**The task**
Retype the full set of records. Keep every character identical.
++++ Extracted records
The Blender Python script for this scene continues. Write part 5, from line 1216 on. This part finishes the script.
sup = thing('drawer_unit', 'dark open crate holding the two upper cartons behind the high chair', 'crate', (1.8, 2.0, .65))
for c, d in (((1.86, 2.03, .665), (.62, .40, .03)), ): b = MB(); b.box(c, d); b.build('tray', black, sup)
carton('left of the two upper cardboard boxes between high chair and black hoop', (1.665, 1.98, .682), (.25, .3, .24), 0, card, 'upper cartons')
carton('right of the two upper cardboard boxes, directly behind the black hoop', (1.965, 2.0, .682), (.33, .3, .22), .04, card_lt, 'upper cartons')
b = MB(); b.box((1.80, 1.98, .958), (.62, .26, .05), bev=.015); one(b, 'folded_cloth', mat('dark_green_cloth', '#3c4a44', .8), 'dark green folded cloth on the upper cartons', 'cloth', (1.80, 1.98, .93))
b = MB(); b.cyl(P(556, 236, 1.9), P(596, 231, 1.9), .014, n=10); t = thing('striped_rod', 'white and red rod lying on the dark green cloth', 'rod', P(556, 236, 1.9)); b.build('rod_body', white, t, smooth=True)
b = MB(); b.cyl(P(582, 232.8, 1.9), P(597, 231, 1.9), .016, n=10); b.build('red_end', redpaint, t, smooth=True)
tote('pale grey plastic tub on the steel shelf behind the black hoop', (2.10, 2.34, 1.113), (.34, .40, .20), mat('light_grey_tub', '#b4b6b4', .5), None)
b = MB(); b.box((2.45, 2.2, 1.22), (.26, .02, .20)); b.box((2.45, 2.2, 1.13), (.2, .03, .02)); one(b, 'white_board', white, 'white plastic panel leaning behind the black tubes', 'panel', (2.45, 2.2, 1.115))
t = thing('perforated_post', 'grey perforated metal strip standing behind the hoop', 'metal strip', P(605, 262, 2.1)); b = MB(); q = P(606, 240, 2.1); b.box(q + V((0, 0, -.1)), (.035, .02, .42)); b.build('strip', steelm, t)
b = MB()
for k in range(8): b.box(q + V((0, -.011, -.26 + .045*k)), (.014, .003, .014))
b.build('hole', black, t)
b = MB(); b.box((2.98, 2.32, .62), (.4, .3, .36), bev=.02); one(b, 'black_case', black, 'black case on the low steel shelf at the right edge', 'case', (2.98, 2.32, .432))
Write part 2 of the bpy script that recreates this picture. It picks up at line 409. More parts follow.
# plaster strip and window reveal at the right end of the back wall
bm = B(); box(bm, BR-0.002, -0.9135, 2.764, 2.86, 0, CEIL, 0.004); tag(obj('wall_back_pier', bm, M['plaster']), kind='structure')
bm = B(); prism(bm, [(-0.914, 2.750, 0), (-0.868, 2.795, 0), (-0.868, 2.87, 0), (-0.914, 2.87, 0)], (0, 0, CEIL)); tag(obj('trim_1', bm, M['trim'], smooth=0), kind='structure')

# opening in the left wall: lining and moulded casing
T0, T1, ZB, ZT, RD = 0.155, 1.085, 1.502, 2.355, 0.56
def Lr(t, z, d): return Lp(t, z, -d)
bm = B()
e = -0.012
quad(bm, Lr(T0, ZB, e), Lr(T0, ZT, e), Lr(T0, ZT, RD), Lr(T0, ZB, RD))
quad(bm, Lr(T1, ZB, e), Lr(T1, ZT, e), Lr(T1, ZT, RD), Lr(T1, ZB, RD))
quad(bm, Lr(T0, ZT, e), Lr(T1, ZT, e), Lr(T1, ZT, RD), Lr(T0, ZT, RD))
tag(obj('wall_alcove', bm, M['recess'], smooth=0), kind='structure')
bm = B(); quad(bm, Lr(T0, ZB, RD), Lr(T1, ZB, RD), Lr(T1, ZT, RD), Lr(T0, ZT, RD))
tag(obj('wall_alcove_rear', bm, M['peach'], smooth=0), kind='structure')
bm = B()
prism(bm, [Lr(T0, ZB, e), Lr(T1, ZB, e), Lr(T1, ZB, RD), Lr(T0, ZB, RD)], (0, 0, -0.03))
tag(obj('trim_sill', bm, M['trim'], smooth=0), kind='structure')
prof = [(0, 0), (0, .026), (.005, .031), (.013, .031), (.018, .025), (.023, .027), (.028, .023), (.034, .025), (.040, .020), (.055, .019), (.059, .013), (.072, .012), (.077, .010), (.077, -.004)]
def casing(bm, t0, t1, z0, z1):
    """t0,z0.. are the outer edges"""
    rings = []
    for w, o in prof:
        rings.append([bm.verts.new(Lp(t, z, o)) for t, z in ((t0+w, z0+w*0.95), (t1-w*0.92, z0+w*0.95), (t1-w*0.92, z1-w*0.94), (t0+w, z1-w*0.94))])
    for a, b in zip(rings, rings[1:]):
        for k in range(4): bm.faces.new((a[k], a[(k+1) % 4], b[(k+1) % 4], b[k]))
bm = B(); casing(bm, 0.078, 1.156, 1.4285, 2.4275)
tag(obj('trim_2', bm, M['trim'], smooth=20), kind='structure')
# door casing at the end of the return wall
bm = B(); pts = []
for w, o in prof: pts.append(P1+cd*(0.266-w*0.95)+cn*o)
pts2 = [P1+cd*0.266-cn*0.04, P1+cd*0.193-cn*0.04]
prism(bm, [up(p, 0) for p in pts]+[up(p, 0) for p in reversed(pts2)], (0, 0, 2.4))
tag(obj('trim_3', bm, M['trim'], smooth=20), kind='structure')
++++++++
**Answer for this exercise**
The Blender Python script for this scene continues. Write part 5, from line 1216 on. This part finishes the script.
sup = thing('drawer_unit', 'dark open crate holding the two upper cartons behind the high chair', 'crate', (1.8, 2.0, .65))
for c, d in (((1.86, 2.03, .665), (.62, .40, .03)), ): b = MB(); b.box(c, d); b.build('tray', black, sup)
carton('left of the two upper cardboard boxes between high chair and black hoop', (1.665, 1.98, .682), (.25, .3, .24), 0, card, 'upper cartons')
carton('right of the two upper cardboard boxes, directly behind the black hoop', (1.965, 2.0, .682), (.33, .3, .22), .04, card_lt, 'upper cartons')
b = MB(); b.box((1.80, 1.98, .958), (.62, .26, .05), bev=.015); one(b, 'folded_cloth', mat('dark_green_cloth', '#3c4a44', .8), 'dark green folded cloth on the upper cartons', 'cloth', (1.80, 1.98, .93))
b = MB(); b.cyl(P(556, 236, 1.9), P(596, 231, 1.9), .014, n=10); t = thing('striped_rod', 'white and red rod lying on the dark green cloth', 'rod', P(556, 236, 1.9)); b.build('rod_body', white, t, smooth=True)
b = MB(); b.cyl(P(582, 232.8, 1.9), P(597, 231, 1.9), .016, n=10); b.build('red_end', redpaint, t, smooth=True)
tote('pale grey plastic tub on the steel shelf behind the black hoop', (2.10, 2.34, 1.113), (.34, .40, .20), mat('light_grey_tub', '#b4b6b4', .5), None)
b = MB(); b.box((2.45, 2.2, 1.22), (.26, .02, .20)); b.box((2.45, 2.2, 1.13), (.2, .03, .02)); one(b, 'white_board', white, 'white plastic panel leaning behind the black tubes', 'panel', (2.45, 2.2, 1.115))
t = thing('perforated_post', 'grey perforated metal strip standing behind the hoop', 'metal strip', P(605, 262, 2.1)); b = MB(); q = P(606, 240, 2.1); b.box(q + V((0, 0, -.1)), (.035, .02, .42)); b.build('strip', steelm, t)
b = MB()
for k in range(8): b.box(q + V((0, -.011, -.26 + .045*k)), (.014, .003, .014))
b.build('hole', black, t)
b = MB(); b.box((2.98, 2.32, .62), (.4, .3, .36), bev=.02); one(b, 'black_case', black, 'black case on the low steel shelf at the right edge', 'case', (2.98, 2.32, .432))
Write part 2 of the bpy script that recreates this picture. It picks up at line 409. More parts follow.
# plaster strip and window reveal at the right end of the back wall
bm = B(); box(bm, BR-0.002, -0.9135, 2.764, 2.86, 0, CEIL, 0.004); tag(obj('wall_back_pier', bm, M['plaster']), kind='structure')
bm = B(); prism(bm, [(-0.914, 2.750, 0), (-0.868, 2.795, 0), (-0.868, 2.87, 0), (-0.914, 2.87, 0)], (0, 0, CEIL)); tag(obj('trim_1', bm, M['trim'], smooth=0), kind='structure')

# opening in the left wall: lining and moulded casing
T0, T1, ZB, ZT, RD = 0.155, 1.085, 1.502, 2.355, 0.56
def Lr(t, z, d): return Lp(t, z, -d)
bm = B()
e = -0.012
quad(bm, Lr(T0, ZB, e), Lr(T0, ZT, e), Lr(T0, ZT, RD), Lr(T0, ZB, RD))
quad(bm, Lr(T1, ZB, e), Lr(T1, ZT, e), Lr(T1, ZT, RD), Lr(T1, ZB, RD))
quad(bm, Lr(T0, ZT, e), Lr(T1, ZT, e), Lr(T1, ZT, RD), Lr(T0, ZT, RD))
tag(obj('wall_alcove', bm, M['recess'], smooth=0), kind='structure')
bm = B(); quad(bm, Lr(T0, ZB, RD), Lr(T1, ZB, RD), Lr(T1, ZT, RD), Lr(T0, ZT, RD))
tag(obj('wall_alcove_rear', bm, M['peach'], smooth=0), kind='structure')
bm = B()
prism(bm, [Lr(T0, ZB, e), Lr(T1, ZB, e), Lr(T1, ZB, RD), Lr(T0, ZB, RD)], (0, 0, -0.03))
tag(obj('trim_sill', bm, M['trim'], smooth=0), kind='structure')
prof = [(0, 0), (0, .026), (.005, .031), (.013, .031), (.018, .025), (.023, .027), (.028, .023), (.034, .025), (.040, .020), (.055, .019), (.059, .013), (.072, .012), (.077, .010), (.077, -.004)]
def casing(bm, t0, t1, z0, z1):
    """t0,z0.. are the outer edges"""
    rings = []
    for w, o in prof:
        rings.append([bm.verts.new(Lp(t, z, o)) for t, z in ((t0+w, z0+w*0.95), (t1-w*0.92, z0+w*0.95), (t1-w*0.92, z1-w*0.94), (t0+w, z1-w*0.94))])
    for a, b in zip(rings, rings[1:]):
        for k in range(4): bm.faces.new((a[k], a[(k+1) % 4], b[(k+1) % 4], b[k]))
bm = B(); casing(bm, 0.078, 1.156, 1.4285, 2.4275)
tag(obj('trim_2', bm, M['trim'], smooth=20), kind='structure')
# door casing at the end of the return wall
bm = B(); pts = []
for w, o in prof: pts.append(P1+cd*(0.266-w*0.95)+cn*o)
pts2 = [P1+cd*0.266-cn*0.04, P1+cd*0.193-cn*0.04]
prism(bm, [up(p, 0) for p in pts]+[up(p, 0) for p in reversed(pts2)], (0, 0, 2.4))
tag(obj('trim_3', bm, M['trim'], smooth=20), kind='structure')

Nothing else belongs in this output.